Inefficiency is not the only problem with wind power, adds Prof. Allison, who teaches mathematics and physics at Oxford, is a researcher for The European Organization for Nuclear Research, known as CERN, and supports nuclear energy.


“Vast ‘farms’ that monopolize the natural environment are built to the detriment of other creatures,” he says.


According to Prof. Allison, a global push to reduce and eliminate fossil fuel emissions has led to an “instinctive reaction” to turn to renewables whose sources—originating from the Sun—are “intermittent” and “weak.” He says “The political enthusiasm and the investor hype are not supported by the evidence, even for offshore wind.”


Prof. Allison provides the following example: “If the wind speed is 10 meters per second (about 20 mph) the power is 600 watts per square meter at 100% efficiency. That means to deliver the same power as Hinkley Point C [nuclear power station in the UK] (3200 million watts) by wind would require 5.5 million square meters of turbine swept area—that should be quite unacceptable to those who care about birds and to other environmentalists.”


Moreover, “if the wind drops to half speed, the power available drops by a factor of 8. Almost worse, if the wind speed doubles, the power delivered goes up 8 times, and as a result the turbine has to be turned off for its own protection,” he writes.
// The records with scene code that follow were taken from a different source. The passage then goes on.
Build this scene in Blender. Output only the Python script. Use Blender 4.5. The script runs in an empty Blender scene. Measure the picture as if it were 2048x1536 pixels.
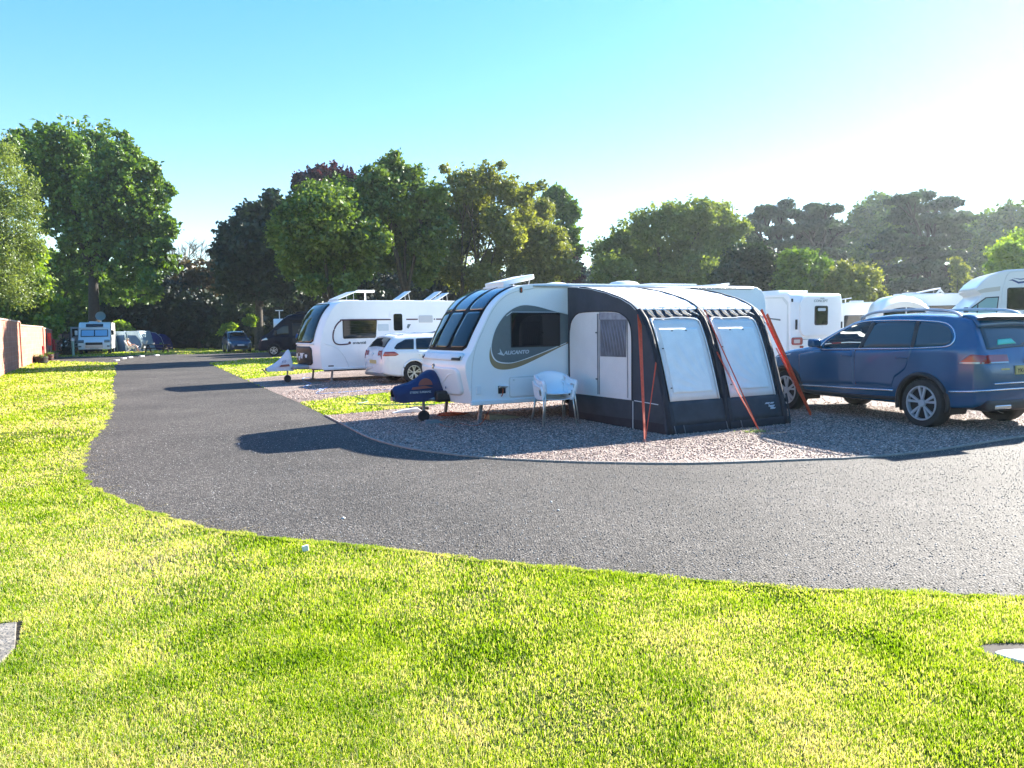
import bpy, bmesh, math, random
import numpy as np
from mathutils import Vector, Matrix
random.seed(7); RNG = np.random.default_rng(11)
sc = bpy.context.scene
COL = sc.collection
# ------------------------------------------------------------------ camera
CH, FPX = 1.65, 1539.0
PITCH = math.atan((768-656)/FPX); ROLL = math.atan(.0145)
fw = Vector((0, math.cos(PITCH), -math.sin(PITCH)))
r0 = Vector((1, 0, 0)); u0 = Vector((0, math.sin(PITCH), math.cos(PITCH)))
rt = r0*math.cos(ROLL)-u0*math.sin(ROLL); up = u0*math.cos(ROLL)+r0*math.sin(ROLL)
cam = bpy.data.objects.new('camera', bpy.data.cameras.new('camera')); COL.objects.link(cam)
cam.matrix_world = Matrix.Translation((0, 0, CH)) @ Matrix((rt, up, -fw)).transposed().to_4x4()
cam.data.sensor_width = 36; cam.data.lens = 36*FPX/2048; cam.data.clip_end = 3000; cam.data.clip_start = .05
sc.camera = cam
# ------------------------------------------------------------------ light and exposure
SUN_AZ, SUN_EL = math.radians(47), math.radians(26.5)
sdir = Vector((math.sin(SUN_AZ)*math.cos(SUN_EL), math.cos(SUN_AZ)*math.cos(SUN_EL), math.sin(SUN_EL)))
w = bpy.data.worlds.new('World'); sc.world = w; w.use_nodes = True
nt = w.node_tree; nt.nodes.clear()
sky = nt.nodes.new('ShaderNodeTexSky'); sky.sky_type = 'NISHITA'; sky.sun_disc = False
sky.sun_elevation = SUN_EL; sky.sun_rotation = SUN_AZ; sky.altitude = 0
sky.air_density = 1.0; sky.dust_density = .05; sky.ozone_density = 1.0
hs = nt.nodes.new('ShaderNodeHueSaturation'); hs.inputs['Hue'].default_value = .511; hs.inputs['Saturation'].default_value = 1.98; hs.inputs['Value'].default_value = 1
bg = nt.nodes.new('ShaderNodeBackground'); bg.inputs[1].default_value = .095
wo = nt.nodes.new('ShaderNodeOutputWorld')
gm = nt.nodes.new('ShaderNodeGamma'); gm.inputs[1].default_value = .6
nt.links.new(sky.outputs[0], gm.inputs[0]); nt.links.new(gm.outputs[0], hs.inputs['Color']); nt.links.new(hs.outputs[0], bg.inputs[0]); nt.links.new(bg.outputs[0], wo.inputs[0])
sun = bpy.data.objects.new('sun', bpy.data.lights.new('sun', 'SUN')); COL.objects.link(sun)
sun.data.energy = 3.7; sun.data.angle = math.radians(.55); sun.data.color = (1, .94, .84)
sun.rotation_euler = sdir.to_track_quat('Z', 'Y').to_euler()
sc.view_settings.view_transform = 'Standard'; sc.view_settings.look = 'None'; sc.view_settings.gamma = 1
sc.view_settings.use_curve_mapping = False; sc.view_settings.exposure = 2.72
sc.cycles.max_bounces = 8; sc.cycles.transparent_max_bounces = 12; sc.cycles.volume_bounces = 0
sc.cycles.volume_step_rate = 1; sc.cycles.use_denoising = True

# ------------------------------------------------------------------ geometry helpers
def ray(x, y): return fw*FPX + rt*(x-1024) - up*(y-768)
def G(x, y, z=0.0):
    d = ray(x, y); return Vector((0, 0, CH)) + d*((z-CH)/d.z)
def D(x, y, Y):
    d = ray(x, y); return Vector((0, 0, CH)) + d*(Y/d.y)
PROP = {}
def tag(o, label=None, cat=None, group=None, kind=None):
    if label: o['label'] = label
    if cat: o['category'] = cat
    if group: o['group'] = group
    if kind: o['kind'] = kind
    return o
def thing(name, label, cat, loc=(0, 0, 0), rz=0, group=None):
    o = bpy.data.objects.new(name, None); COL.objects.link(o); o.empty_display_size = .2
    o.location = loc; o.rotation_euler = (0, 0, rz)
    return tag(o, label, cat, group)
def bevel(o, wd, seg=2, ang=32):
    m = o.modifiers.new('b', 'BEVEL'); m.width = wd; m.segments = seg; m.limit_method = 'ANGLE'; m.angle_limit = math.radians(ang); m.harden_normals = False
    return o
def np_mesh(name, V, F, mat, parent=None, smooth=False, link=True):
    "V (n,3) array, F (m,k) array, all faces with k corners"
    me = bpy.data.meshes.new(name)
    V = np.asarray(V, np.float32); F = np.asarray(F, np.int32); k = F.shape[1]
    me.vertices.add(len(V)); me.vertices.foreach_set('co', V.ravel())
    me.loops.add(F.size); me.loops.foreach_set('vertex_index', F.ravel())
    me.polygons.add(len(F)); me.polygons.foreach_set('loop_start', np.arange(0, F.size, k, dtype=np.int32))
    if smooth: me.polygons.foreach_set('use_smooth', np.ones(len(F), bool))
    me.update(calc_edges=True)
    me.materials.append(mat)
    o = bpy.data.objects.new(name, me); COL.objects.link(o)
    if parent: o.parent = parent
    return o
def crom(pts, n=6, closed=False):
    P = [np.array(p, float) for p in pts]; out = []; N = len(P)
    for i in range(N if closed else N-1):
        if closed: a, b, c, d = P[i-1], P[i], P[(i+1) % N], P[(i+2) % N]
        else: a, b, c, d = P[max(i-1, 0)], P[i], P[i+1], P[min(i+2, N-1)]
        for j in range(n):
            t = j/n
            out.append(.5*((2*b)+(c-a)*t+(2*a-5*b+4*c-d)*t*t+(3*b-a-3*c+d)*t**3))
    if not closed: out.append(P[-1])
    return out
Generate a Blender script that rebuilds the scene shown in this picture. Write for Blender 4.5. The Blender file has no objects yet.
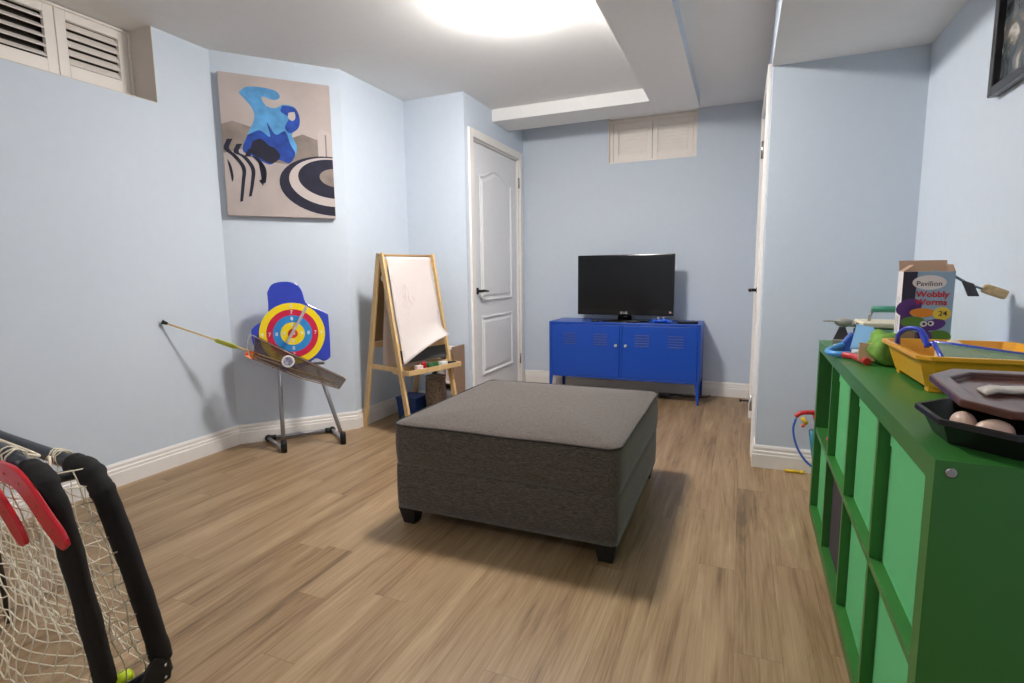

There is also a problem with grid storage battery technology that is used to store the power generated by wind, the professor adds. “It can provide for laptops and other portable applications, even car batteries at up to 75 kWh, but larger batteries have problems with safety and mineral shortages.”


“Batteries 20 million times larger are never going to be available,” he argues, and “storage batteries will never make good the failure of offshore wind farms” when the wind speed drops for a week. “The wind can drop for longer periods than that.”